▶ THE EXERCISE: Determine the count of lines holding the string "scene". Return only the number.

^^^^^^^^

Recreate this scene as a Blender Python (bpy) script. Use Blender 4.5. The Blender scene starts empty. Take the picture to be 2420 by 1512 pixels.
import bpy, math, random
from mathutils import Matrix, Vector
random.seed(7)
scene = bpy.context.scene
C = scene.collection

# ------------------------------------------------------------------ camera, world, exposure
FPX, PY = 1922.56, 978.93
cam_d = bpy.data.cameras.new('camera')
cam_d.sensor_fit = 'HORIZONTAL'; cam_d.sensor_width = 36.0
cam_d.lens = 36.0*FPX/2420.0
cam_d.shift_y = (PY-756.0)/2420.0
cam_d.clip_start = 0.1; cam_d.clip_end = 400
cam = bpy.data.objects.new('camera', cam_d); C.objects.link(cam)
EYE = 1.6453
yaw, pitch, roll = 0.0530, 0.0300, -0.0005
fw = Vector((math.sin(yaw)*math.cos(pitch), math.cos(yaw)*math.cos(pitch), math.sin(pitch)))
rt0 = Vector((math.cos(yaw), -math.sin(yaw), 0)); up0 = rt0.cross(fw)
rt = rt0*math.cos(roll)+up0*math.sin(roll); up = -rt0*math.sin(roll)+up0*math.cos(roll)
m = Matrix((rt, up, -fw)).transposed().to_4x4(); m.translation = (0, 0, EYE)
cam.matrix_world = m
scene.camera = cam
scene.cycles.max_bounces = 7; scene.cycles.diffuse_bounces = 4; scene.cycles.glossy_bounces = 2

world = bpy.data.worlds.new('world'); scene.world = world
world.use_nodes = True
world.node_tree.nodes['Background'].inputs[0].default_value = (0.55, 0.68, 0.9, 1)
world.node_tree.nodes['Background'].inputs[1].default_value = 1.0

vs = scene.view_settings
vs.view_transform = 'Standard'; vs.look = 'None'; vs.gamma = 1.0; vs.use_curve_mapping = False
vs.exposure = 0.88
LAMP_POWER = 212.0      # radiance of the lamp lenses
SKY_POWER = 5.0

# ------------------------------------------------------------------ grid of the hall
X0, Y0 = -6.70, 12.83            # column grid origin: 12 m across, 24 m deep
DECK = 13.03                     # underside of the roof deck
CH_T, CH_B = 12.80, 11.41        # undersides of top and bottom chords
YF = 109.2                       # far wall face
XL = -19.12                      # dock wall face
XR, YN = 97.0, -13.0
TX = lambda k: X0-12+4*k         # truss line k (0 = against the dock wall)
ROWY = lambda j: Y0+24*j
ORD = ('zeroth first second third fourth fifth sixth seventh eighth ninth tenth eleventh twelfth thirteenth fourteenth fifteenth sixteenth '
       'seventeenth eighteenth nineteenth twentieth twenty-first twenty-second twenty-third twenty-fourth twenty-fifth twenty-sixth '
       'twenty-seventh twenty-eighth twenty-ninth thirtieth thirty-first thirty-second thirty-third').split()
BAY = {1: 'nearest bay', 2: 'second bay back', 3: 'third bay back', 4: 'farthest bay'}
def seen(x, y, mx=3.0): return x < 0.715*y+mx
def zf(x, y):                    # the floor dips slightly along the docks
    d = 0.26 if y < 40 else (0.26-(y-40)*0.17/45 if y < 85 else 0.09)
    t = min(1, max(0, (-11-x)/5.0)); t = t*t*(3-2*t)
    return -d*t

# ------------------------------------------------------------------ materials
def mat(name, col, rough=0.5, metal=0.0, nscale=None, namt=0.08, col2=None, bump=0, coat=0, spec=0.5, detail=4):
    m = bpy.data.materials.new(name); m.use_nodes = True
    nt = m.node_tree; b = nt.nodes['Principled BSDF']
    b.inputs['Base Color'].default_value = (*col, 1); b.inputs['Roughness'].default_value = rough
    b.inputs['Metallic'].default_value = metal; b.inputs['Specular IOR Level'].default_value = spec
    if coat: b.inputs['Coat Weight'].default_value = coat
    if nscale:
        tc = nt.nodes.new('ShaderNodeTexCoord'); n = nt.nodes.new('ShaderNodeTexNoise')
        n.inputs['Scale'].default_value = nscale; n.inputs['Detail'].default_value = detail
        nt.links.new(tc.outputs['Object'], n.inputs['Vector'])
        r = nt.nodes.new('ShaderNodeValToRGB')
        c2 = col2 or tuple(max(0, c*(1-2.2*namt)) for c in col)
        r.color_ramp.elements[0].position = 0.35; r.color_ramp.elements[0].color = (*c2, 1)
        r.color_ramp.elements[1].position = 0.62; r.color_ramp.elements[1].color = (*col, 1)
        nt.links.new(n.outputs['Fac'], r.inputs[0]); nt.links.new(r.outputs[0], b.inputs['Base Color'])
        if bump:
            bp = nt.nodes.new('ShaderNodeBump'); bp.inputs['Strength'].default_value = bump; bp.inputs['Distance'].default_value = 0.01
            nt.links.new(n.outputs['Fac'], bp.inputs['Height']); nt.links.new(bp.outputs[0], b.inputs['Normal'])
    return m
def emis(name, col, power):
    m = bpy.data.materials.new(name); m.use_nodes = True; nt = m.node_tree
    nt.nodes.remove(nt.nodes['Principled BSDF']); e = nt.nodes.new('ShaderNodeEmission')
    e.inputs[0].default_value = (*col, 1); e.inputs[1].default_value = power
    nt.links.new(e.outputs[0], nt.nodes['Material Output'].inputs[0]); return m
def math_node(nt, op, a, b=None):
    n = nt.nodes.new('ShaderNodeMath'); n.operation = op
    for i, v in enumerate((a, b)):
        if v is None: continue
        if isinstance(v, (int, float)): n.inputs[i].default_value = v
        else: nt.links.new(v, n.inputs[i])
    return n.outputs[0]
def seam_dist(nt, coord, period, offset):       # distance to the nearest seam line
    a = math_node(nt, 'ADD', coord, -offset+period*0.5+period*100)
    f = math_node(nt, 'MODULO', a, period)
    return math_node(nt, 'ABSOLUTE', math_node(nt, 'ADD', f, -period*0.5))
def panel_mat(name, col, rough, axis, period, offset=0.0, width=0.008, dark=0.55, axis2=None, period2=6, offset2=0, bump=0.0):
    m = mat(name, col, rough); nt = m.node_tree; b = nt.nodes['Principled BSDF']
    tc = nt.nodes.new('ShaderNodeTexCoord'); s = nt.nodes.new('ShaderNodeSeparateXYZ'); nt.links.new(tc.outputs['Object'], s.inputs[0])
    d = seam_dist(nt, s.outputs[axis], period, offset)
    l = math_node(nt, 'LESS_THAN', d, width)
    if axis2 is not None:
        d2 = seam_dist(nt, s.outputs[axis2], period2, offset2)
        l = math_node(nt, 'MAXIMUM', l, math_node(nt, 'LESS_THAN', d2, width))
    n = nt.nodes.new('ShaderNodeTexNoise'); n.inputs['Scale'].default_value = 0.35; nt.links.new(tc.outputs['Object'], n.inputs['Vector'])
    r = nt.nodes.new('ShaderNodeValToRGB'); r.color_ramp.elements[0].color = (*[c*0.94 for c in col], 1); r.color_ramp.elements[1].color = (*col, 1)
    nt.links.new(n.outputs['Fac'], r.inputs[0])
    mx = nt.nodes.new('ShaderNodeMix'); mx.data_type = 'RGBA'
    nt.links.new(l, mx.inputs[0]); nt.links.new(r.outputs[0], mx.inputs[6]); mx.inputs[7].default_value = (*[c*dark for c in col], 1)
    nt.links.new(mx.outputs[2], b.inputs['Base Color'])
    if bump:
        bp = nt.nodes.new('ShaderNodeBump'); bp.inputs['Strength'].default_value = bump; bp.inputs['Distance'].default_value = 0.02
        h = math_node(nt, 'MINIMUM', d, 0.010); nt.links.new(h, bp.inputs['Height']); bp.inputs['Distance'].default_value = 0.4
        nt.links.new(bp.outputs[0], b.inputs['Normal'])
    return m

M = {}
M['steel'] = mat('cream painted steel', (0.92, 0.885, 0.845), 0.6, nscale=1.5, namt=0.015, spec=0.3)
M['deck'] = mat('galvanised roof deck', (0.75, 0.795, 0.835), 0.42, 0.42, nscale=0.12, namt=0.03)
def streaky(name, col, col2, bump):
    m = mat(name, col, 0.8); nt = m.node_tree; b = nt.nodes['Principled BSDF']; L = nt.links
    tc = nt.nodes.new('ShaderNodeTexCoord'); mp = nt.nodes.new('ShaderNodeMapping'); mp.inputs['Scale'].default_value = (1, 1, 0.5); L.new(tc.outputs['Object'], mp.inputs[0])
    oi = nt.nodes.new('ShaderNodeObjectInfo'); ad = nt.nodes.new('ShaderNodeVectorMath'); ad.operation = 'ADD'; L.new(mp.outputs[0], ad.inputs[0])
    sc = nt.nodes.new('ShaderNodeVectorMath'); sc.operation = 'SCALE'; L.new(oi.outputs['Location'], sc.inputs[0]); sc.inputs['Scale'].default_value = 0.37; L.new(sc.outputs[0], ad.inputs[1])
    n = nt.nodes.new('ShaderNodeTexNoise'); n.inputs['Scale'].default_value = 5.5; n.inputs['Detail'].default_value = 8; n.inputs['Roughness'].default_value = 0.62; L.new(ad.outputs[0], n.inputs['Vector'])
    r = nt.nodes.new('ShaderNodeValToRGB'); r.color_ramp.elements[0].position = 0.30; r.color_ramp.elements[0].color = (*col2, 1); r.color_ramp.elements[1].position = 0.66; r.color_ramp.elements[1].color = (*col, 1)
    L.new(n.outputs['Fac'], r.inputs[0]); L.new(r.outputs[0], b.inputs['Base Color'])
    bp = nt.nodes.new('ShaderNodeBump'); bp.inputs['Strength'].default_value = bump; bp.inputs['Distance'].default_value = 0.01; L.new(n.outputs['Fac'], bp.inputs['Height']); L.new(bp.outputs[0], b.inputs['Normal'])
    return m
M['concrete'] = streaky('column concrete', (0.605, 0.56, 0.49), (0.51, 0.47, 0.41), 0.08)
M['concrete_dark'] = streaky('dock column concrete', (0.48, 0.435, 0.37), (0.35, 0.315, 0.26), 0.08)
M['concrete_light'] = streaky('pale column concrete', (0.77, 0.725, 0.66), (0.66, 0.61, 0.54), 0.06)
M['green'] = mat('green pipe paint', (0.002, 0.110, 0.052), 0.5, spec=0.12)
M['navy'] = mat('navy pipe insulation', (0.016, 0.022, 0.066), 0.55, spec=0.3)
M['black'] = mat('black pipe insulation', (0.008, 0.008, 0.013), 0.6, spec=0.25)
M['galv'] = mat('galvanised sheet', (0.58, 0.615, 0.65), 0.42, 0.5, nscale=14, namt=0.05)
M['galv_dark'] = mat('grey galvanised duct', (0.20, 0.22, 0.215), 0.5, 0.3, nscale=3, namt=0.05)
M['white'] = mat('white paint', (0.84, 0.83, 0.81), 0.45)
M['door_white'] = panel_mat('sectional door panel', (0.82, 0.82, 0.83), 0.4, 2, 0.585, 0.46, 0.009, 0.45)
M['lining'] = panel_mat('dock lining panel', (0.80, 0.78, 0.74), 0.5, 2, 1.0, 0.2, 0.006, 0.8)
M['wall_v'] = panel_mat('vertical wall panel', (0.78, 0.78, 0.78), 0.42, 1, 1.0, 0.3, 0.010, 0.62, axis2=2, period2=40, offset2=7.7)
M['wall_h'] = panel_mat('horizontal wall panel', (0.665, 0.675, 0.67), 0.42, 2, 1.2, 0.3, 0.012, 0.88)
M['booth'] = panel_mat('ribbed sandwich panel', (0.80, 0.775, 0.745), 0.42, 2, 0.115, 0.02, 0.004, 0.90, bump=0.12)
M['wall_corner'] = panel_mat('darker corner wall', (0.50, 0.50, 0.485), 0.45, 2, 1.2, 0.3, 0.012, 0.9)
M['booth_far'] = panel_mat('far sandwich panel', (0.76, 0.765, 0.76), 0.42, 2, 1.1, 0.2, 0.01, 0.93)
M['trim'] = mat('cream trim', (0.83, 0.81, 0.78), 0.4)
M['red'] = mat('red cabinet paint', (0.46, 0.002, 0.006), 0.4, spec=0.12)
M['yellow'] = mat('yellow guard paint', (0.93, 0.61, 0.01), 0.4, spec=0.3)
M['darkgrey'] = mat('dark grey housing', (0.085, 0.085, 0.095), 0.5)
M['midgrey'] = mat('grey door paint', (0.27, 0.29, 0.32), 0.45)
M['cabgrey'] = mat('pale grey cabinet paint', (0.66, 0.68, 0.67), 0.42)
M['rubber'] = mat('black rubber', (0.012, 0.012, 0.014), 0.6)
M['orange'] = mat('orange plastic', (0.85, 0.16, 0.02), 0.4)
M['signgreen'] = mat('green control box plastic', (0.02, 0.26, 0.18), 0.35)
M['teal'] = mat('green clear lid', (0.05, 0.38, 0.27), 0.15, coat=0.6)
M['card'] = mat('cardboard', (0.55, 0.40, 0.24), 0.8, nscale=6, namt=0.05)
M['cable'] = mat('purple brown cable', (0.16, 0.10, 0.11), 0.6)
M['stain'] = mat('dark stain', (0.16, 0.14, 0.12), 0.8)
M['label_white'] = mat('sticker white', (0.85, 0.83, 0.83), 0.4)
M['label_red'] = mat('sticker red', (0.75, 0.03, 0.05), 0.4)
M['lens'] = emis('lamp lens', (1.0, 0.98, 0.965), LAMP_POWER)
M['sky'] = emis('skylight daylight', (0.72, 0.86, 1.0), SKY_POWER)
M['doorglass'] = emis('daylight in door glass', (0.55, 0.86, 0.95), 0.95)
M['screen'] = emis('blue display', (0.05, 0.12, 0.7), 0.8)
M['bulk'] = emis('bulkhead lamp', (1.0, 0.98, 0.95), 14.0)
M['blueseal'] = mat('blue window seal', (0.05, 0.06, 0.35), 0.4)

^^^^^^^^

▶ TASK ANSWER: 7